Super Junction N-Channel MOSFETs for High-Voltage, Fast-Switching

Central Semiconductor has introduced five 650 V Super Junction N-Channel MOSFETs designed for high-voltage, power-dense power conversion circuits in electric vehicle (EV) charging, renewable inverters, power factor correction, and switch mode power supply (SMPS) applications.

 

EV charging. Image used courtesy of Adobe Stock

The high-voltage MOSFETs are available in TO-220FP packaging and support operating currents as high as 29 A, with on-resistances (RDSON) as low as 130 mΩ for efficient and cost-effective high-power conversion.

Based in Hauppauge, New York, Central Semiconductor has built a business (since the 1970s) focused partly on supporting trailing-edge semiconductor technologies in legacy packages. This allows OEMs to extend the life of their product platforms without the need for costly redesigns.

 

EV Onboard Charging Applications

Level 1 and Level 2 EV chargers provide single or multi-phase AC power to an EV’s onboard charger (OBC). Within the EV, the OBC provides rectification and power factor correction of the input AC power, followed by an isolated DC-DC converter that generates high-voltage DC for charging the EV battery pack.

 

EV charging with AC power (Levels 1 and 2). Image used courtesy of Central Semiconductor

 

Central Semiconductor currently offers a robust portfolio of silicon and silicon carbide (SiC) diodes, rectifier modules, and MOSFETs suitable for EV charging applications, and the new 650 V devices are an expansion to this selection. 

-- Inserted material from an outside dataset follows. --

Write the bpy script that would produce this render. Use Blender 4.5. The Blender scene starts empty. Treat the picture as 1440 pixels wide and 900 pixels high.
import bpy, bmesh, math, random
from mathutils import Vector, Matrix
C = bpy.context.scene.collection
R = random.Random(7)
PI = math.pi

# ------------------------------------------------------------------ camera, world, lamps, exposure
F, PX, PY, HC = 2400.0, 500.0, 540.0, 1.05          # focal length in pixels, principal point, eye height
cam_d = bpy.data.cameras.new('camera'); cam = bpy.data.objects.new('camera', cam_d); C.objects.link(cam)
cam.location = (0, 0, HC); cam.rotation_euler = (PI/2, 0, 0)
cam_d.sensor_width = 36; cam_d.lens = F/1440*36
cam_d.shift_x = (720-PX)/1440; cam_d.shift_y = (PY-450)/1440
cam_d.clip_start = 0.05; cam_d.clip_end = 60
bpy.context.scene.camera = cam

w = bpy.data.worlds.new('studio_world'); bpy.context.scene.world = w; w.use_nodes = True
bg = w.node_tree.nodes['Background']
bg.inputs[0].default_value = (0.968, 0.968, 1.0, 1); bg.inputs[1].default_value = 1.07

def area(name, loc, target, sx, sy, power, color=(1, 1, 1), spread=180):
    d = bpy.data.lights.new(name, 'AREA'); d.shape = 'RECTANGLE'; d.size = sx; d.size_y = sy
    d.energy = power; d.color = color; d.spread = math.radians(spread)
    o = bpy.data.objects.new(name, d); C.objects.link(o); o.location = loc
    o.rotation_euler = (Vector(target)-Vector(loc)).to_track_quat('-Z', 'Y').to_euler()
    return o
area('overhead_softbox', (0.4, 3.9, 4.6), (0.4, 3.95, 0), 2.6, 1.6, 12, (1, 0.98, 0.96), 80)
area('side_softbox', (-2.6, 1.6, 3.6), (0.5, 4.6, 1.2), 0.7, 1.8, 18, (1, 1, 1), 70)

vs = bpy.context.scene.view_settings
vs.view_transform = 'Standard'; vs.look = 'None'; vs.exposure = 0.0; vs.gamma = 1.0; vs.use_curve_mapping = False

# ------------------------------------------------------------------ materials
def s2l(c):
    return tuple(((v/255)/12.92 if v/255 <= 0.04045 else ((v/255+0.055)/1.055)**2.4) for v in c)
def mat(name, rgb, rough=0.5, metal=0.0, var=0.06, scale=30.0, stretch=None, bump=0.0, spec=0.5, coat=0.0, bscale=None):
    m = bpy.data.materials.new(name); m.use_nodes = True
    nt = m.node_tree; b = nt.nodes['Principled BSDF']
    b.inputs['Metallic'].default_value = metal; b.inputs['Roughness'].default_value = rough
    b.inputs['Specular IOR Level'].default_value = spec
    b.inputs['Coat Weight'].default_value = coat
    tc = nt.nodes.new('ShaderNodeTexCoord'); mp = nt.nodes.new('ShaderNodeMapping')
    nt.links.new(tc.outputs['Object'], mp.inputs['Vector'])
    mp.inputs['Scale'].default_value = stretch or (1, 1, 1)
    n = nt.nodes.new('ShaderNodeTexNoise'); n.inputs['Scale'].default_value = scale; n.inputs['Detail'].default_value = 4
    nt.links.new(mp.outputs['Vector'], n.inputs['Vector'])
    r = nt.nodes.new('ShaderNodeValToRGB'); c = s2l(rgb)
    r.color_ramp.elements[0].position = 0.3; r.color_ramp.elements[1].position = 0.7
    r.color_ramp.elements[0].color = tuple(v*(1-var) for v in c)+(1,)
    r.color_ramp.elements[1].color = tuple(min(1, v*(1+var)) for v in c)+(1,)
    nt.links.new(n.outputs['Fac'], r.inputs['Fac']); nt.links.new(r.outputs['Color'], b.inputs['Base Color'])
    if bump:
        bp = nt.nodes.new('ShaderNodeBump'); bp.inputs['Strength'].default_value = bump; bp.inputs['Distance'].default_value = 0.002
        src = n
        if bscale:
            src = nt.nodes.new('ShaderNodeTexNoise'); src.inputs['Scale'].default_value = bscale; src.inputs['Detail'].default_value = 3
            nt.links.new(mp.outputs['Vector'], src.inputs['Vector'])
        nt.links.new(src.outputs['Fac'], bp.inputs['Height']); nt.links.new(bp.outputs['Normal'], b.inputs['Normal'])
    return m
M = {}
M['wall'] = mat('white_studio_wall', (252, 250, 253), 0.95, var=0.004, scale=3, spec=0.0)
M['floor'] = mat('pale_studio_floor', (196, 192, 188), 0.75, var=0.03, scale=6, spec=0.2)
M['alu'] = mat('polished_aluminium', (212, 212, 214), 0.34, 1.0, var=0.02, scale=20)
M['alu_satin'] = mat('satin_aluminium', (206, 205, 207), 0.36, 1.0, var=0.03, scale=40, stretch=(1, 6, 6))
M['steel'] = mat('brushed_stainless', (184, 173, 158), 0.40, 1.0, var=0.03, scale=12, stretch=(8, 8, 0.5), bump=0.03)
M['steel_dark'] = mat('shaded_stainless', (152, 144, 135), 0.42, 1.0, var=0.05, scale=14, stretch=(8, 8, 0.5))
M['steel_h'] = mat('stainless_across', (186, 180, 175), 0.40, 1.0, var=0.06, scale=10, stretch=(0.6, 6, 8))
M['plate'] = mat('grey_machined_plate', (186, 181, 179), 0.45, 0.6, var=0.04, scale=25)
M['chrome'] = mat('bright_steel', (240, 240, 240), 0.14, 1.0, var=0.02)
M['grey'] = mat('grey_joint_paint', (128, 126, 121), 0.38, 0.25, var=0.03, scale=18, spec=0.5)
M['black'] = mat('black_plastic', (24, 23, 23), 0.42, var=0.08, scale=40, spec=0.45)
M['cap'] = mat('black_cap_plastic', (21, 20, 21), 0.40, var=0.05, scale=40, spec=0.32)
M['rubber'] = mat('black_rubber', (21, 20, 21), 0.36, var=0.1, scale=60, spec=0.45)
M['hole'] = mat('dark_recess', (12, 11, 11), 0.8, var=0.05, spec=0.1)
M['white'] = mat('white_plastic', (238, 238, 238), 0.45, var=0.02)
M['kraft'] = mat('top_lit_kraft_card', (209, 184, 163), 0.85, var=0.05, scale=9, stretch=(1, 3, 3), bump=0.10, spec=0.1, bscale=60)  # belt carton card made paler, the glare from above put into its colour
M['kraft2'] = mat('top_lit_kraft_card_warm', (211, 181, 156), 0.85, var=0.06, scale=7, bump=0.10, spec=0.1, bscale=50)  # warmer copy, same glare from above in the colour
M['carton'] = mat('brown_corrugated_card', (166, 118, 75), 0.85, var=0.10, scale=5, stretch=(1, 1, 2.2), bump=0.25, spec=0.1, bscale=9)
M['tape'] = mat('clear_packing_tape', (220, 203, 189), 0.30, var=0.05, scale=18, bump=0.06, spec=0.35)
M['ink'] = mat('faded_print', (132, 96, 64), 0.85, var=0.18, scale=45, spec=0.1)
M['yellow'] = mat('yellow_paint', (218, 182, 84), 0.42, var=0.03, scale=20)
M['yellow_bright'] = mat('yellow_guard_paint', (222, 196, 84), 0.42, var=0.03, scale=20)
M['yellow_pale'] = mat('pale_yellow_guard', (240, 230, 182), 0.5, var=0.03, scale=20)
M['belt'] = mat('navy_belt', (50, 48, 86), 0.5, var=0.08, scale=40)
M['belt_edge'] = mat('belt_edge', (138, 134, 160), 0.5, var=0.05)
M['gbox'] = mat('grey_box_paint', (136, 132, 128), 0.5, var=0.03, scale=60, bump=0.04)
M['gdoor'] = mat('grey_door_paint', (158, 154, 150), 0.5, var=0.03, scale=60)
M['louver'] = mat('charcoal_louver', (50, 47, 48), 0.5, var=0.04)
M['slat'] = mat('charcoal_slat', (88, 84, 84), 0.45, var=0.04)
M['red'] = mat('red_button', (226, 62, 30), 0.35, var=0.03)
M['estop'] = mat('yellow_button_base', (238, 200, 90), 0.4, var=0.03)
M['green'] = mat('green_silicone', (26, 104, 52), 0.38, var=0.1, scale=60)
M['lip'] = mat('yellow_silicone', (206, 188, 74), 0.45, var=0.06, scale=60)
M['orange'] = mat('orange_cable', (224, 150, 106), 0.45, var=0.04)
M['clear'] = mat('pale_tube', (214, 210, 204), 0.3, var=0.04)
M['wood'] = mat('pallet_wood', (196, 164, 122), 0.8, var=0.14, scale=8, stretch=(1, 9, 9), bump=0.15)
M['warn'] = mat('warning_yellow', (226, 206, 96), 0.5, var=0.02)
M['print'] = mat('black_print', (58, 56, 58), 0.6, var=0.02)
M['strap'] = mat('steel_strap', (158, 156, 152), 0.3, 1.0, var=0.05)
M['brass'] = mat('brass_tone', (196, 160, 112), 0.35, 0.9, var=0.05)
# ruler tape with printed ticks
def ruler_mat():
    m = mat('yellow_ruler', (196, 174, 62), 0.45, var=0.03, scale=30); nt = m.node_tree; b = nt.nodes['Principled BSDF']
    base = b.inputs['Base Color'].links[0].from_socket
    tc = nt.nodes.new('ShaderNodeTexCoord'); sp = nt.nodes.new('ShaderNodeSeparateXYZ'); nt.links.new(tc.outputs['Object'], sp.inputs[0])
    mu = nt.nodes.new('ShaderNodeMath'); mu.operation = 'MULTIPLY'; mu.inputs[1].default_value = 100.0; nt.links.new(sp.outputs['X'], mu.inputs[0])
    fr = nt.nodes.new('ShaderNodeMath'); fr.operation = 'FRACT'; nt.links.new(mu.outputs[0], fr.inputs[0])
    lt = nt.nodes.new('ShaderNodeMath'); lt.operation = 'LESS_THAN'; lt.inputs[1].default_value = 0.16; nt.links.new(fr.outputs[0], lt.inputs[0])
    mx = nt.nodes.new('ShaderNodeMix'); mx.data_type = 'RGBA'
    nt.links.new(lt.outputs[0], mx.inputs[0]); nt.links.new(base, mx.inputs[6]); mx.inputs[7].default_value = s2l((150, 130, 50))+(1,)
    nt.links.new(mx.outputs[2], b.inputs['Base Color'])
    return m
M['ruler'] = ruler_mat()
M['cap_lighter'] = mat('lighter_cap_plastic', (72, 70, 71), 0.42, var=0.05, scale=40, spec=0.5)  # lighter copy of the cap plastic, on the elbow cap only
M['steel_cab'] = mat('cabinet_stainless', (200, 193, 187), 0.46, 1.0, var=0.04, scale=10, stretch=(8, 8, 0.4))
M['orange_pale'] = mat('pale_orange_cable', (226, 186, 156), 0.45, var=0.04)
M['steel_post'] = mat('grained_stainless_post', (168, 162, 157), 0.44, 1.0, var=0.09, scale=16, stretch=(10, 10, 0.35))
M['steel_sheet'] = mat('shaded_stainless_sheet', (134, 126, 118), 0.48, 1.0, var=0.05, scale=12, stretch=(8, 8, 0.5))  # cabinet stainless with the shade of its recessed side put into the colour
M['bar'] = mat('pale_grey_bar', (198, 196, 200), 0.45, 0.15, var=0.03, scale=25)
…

According to Tom Donofrio, director of Marketing and Sales Operations at Central Semiconductor, the high-voltage MOSFETs will extend Central’s portfolio of fast-switching devices and pair well with the company’s HyperFast Rectifiers used in PFC circuits for EV charging and similar applications. 

 

Central Semiconductor products for EV charging. Image used courtesy of Central Semiconductor

 

At $1.25 each in low volumes, the silicon MOSFETs are a good lower-cost alternative to more exotic wide bandgap solutions like SiC or gallium nitride (GaN). Still, the Super Junction MOSFETs deliver performance, supporting power-dense designs with high-speed switching capabilities (up to 1 MHz) and low on-resistances.

 

Driving a Silicon MOSFET

In a semiconductor, the energy needed to transition electrons from the valence to the conduction band is known as the bandgap. For FETs, this translates to the voltage (energy) required to transition the device to an ON state.

 

CDMSJ22029-650 drive characteristics. Image used courtesy of Central Semiconductor

 

Emerging SiC and GaN devices are important technologies for high-voltage, power-dense conversion circuits due to their higher switching speeds, low loss conduction, and reliability at high temperatures. However, the higher bandgaps of these compound semiconductors, as measured in electron volts (eV), can make them more difficult to operate.

Conversely, silicon FETs with lower bandgaps are much easier to operate, allowing for simpler gate drive circuits. The gate-source threshold voltage (VGS(th)) is the voltage required to induce a conduction channel in a FET. For the CDMSJ22029-650, this value is just 3 V.